La normativa italiana
Anche in Italia, la normativa in materia di "exit tax" (articolo 166 Tuir), costituisce, di per sé, un disincentivo al trasferimento delle attività economiche in un altro Stato membro e quindi una restrizione alla libertà di stabilimento, come evidenziato nella denuncia dell'Associazione Italiana Dottori Commercialisti alla Commissione europea presentata nel 2009. Tuttavia, in Italia, come in Olanda, l'esigenza di contrastare la riduzione delle entrate fiscali, che tenga conto della ripartizione del potere impositivo tra gli Stati potrebbe qualificarsi come "ragione imperativa di interesse generale", idonea a giustificare una restrizione alla libertà di stabilimento.

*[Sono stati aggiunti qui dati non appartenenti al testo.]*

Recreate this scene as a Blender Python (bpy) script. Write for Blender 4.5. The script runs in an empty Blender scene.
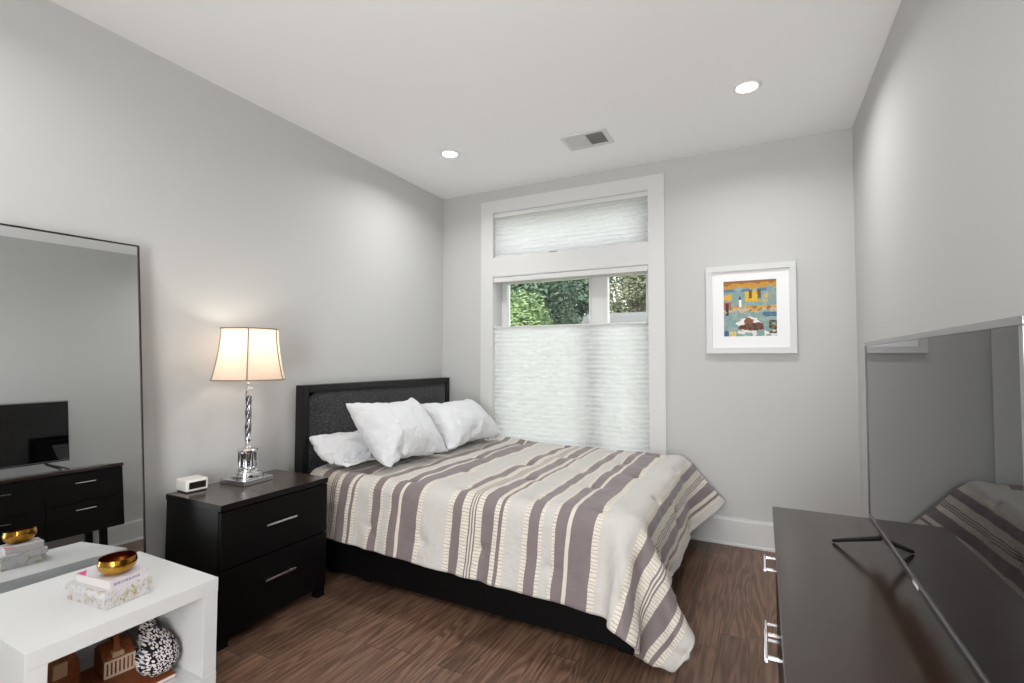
import bpy, bmesh, math, random
import numpy as np
from mathutils import Vector, Matrix, noise

S = bpy.context.scene
COL = S.collection
PI = math.pi

# ------------------------------------------------------------------ camera
cam_d = bpy.data.cameras.new('camera'); cam = bpy.data.objects.new('camera', cam_d); COL.objects.link(cam)
CAM = Vector((2.6064, -3.7098, 1.2603))
yaw, pitch, roll = math.radians(27.0167), math.radians(2.0921), math.radians(0.1624)
fw = Vector((-math.sin(yaw) * math.cos(pitch), math.cos(yaw) * math.cos(pitch), math.sin(pitch)))
r0 = Vector((math.cos(yaw), math.sin(yaw), 0)); u0 = r0.cross(fw)
rt = r0 * math.cos(roll) + u0 * math.sin(roll); up = u0 * math.cos(roll) - r0 * math.sin(roll)
M = Matrix((rt, up, -fw)).transposed().to_4x4(); M.translation = CAM
cam.matrix_world = M
cam_d.sensor_width = 36; cam_d.lens = 489.86 / 1024 * 36; cam_d.clip_start = .02
S.camera = cam

# ------------------------------------------------------------------ view, sky, sun, lamps of the room and an added fill
S.view_settings.view_transform = 'Standard'; S.view_settings.look = 'None'
S.view_settings.gamma = 1; S.view_settings.use_curve_mapping = False
S.view_settings.exposure = -0.10
EXT = 1.0
W = bpy.data.worlds.new('sky'); S.world = W; W.use_nodes = True
wn = W.node_tree.nodes; wl = W.node_tree.links
sky = wn.new('ShaderNodeTexSky'); sky.sky_type = 'HOSEK_WILKIE'; sky.turbidity = 3.0; sky.ground_albedo = .3
sky.sun_direction = Vector((-.35, -.75, .55)).normalized()
wn['Background'].inputs['Strength'].default_value = 14.0
ovc = wn.new('ShaderNodeMix'); ovc.data_type = 'RGBA'; ovc.inputs[0].default_value = .65
wl.new(sky.outputs[0], ovc.inputs[6]); ovc.inputs[7].default_value = (.40, .385, .355, 1)      # thin bright cloud over the blue
wl.new(ovc.outputs[2], wn['Background'].inputs['Color'])
sd = bpy.data.lights.new('sun', 'SUN'); sd.energy = 10.0; sd.angle = .02; sd.color = (1, .95, .86)
sun = bpy.data.objects.new('sun', sd); COL.objects.link(sun)
sun.rotation_euler = Vector((.35, .75, -.75)).to_track_quat('-Z', 'Y').to_euler()
DOWNLIGHT = 9.5      # watts per recessed lamp
FILL = 98.0           # added soft fill, set in an invented doorway behind the camera
LAMP = 1.7           # bulb of the bedside lamp


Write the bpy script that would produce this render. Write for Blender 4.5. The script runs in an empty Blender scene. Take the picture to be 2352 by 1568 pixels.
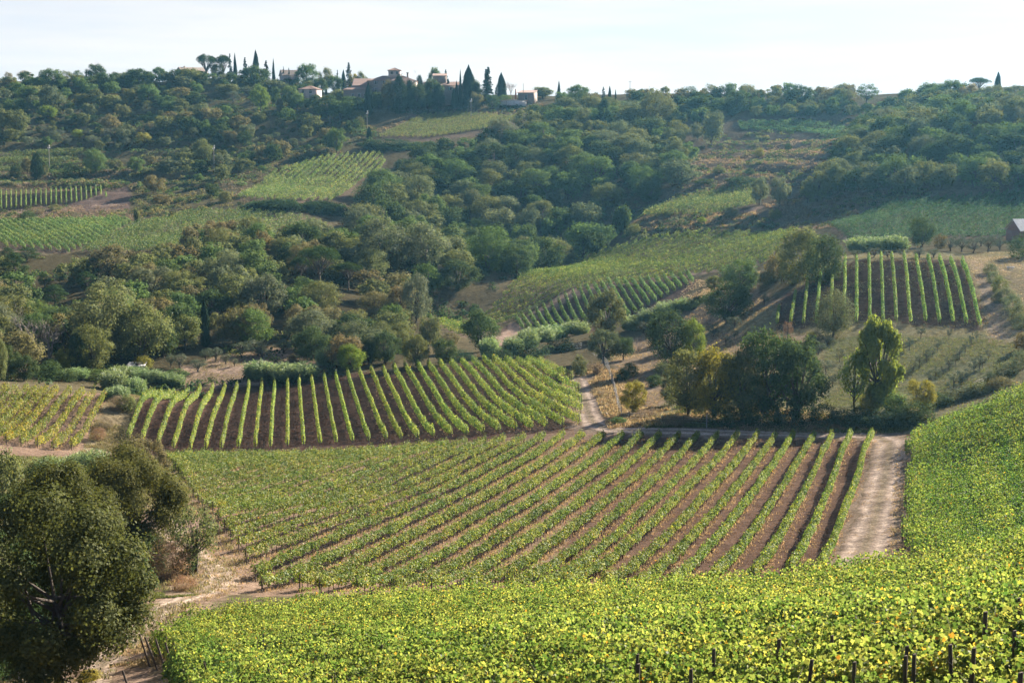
import bpy, math, random
import numpy as np
from mathutils import Vector

# ---------------------------------------------------------------- scene, camera, sky, sun
scene = bpy.context.scene
COL = scene.collection
PITCH = math.radians(8.0)
SUN_AZ, SUN_EL = math.radians(44.0), math.radians(26.5)      # azimuth clockwise from +Y, the viewing direction

cam_data = bpy.data.cameras.new('camera')
cam_data.lens, cam_data.sensor_width = 50.0, 36.0
cam_data.clip_start, cam_data.clip_end = 0.5, 6000.0
cam = bpy.data.objects.new('camera', cam_data)
cam.location = (0, 0, 0)
cam.rotation_euler = (math.radians(90) - PITCH, 0, 0)
COL.objects.link(cam)
scene.camera = cam

world = bpy.data.worlds.new('World')
scene.world = world
world.use_nodes = True
wn, wl = world.node_tree.nodes, world.node_tree.links
wn.clear()
sky = wn.new('ShaderNodeTexSky')
sky.sky_type = 'NISHITA'
sky.sun_disc = False
sky.sun_elevation, sky.sun_rotation = SUN_EL, SUN_AZ
sky.altitude = 300
sky.air_density, sky.dust_density, sky.ozone_density = 0.45, 1.2, 1.6
# thin streaky high cloud laid over the sky
tc = wn.new('ShaderNodeTexCoord')
mp = wn.new('ShaderNodeMapping')
mp.inputs['Scale'].default_value = (1.5, 1.5, 16.0)
nz = wn.new('ShaderNodeTexNoise')
nz.inputs['Scale'].default_value = 2.2
nz.inputs['Detail'].default_value = 6
nz.inputs['Roughness'].default_value = 0.55
cr = wn.new('ShaderNodeValToRGB')
cr.color_ramp.elements[0].position, cr.color_ramp.elements[0].color = 0.30, (0.88, 0.88, 0.88, 1)
cr.color_ramp.elements[1].position, cr.color_ramp.elements[1].color = 0.66, (0.95, 0.95, 0.95, 1)
mx = wn.new('ShaderNodeMixRGB')
cl = wn.new('ShaderNodeMixRGB')
cl.inputs['Color1'].default_value, cl.inputs['Color2'].default_value = (3.6, 3.75, 3.95, 1), (4.35, 4.2, 4.05, 1)
cz = wn.new('ShaderNodeValToRGB')
cz.color_ramp.elements[0].position, cz.color_ramp.elements[1].position = 0.42, 0.62
bg = wn.new('ShaderNodeBackground')
bg.inputs['Strength'].default_value = 0.05
wo = wn.new('ShaderNodeOutputWorld')
wl.new(tc.outputs['Generated'], mp.inputs['Vector'])
wl.new(mp.outputs['Vector'], nz.inputs['Vector'])
wl.new(nz.outputs['Fac'], cr.inputs['Fac'])
sep = wn.new('ShaderNodeSeparateXYZ')
wl.new(tc.outputs['Generated'], sep.inputs['Vector'])
el_ = wn.new('ShaderNodeMapRange')            # the haze thins with height
el_.inputs['From Min'].default_value, el_.inputs['From Max'].default_value = 0.10, 0.22
el_.inputs['To Min'].default_value, el_.inputs['To Max'].default_value = 1.0, 0.05
wl.new(sep.outputs['Z'], el_.inputs['Value'])
mul = wn.new('ShaderNodeMath'); mul.operation = 'MULTIPLY'
wl.new(cr.outputs['Color'], mul.inputs[0]); wl.new(el_.outputs['Result'], mul.inputs[1])
wl.new(mul.outputs[0], mx.inputs['Fac'])
wl.new(nz.outputs['Fac'], cz.inputs['Fac'])
wl.new(cz.outputs['Color'], cl.inputs['Fac'])
wl.new(cl.outputs['Color'], mx.inputs['Color2'])
wl.new(sky.outputs['Color'], mx.inputs['Color1'])
wl.new(mx.outputs['Color'], bg.inputs['Color'])
wl.new(bg.outputs['Background'], wo.inputs['Surface'])

sun_data = bpy.data.lights.new('sun', 'SUN')
sun_data.energy = 5.0
sun_data.angle = math.radians(0.6)
sun_data.color = (1.0, 0.90, 0.76)
sun = bpy.data.objects.new('sun', sun_data)
SUN_DIR = Vector((math.sin(SUN_AZ) * math.cos(SUN_EL), math.cos(SUN_AZ) * math.cos(SUN_EL), math.sin(SUN_EL)))
sun.rotation_euler = (-SUN_DIR).to_track_quat('-Z', 'Y').to_euler()
sun.location = SUN_DIR * 500
COL.objects.link(sun)

scene.view_settings.view_transform = 'Standard'
scene.view_settings.look = 'None'
scene.view_settings.gamma = 1.0
scene.view_settings.exposure = 2.2
scene.render.engine = 'CYCLES'
scene.cycles.max_bounces = 6
scene.cycles.diffuse_bounces = 3
scene.cycles.transmission_bounces = 4
scene.cycles.volume_bounces = 0
scene.cycles.use_denoising = True
scene.cycles.denoiser = 'OPENIMAGEDENOISE'
scene.cycles.denoising_prefilter = 'ACCURATE'

# ---------------------------------------------------------------- measuring: points of the view in 2352 x 1568 units
FP = 50.0 / 36.0 * 2352
CX, CY = 1176.0, 784.0
SP, CP = math.sin(PITCH), math.cos(PITCH)

def ray(px, py):
    u, v = (px - CX) / FP, (CY - py) / FP
    d = np.array([u, CP + v * SP, -SP + v * CP])
    return d / d[1]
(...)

In tal senso sembra essersi orientato anche il Consiglio (risoluzione dicembre 2008): se lo Stato di uscita si riserva il diritto di tassare i plusvalori latenti corrispondenti alle attività in possesso del contribuente, calcolati come differenza tra il valore venale di tali attività alla data del trasferimento e il loro valore contabile, lo Stato di accoglienza prende il valore venale alla data del trasferimento (cd "stet up") per calcolare il successivo plusvalore in caso di cessione, rappresentando tale combinazione una possibilità per garantire l'assenza di doppia imposizione.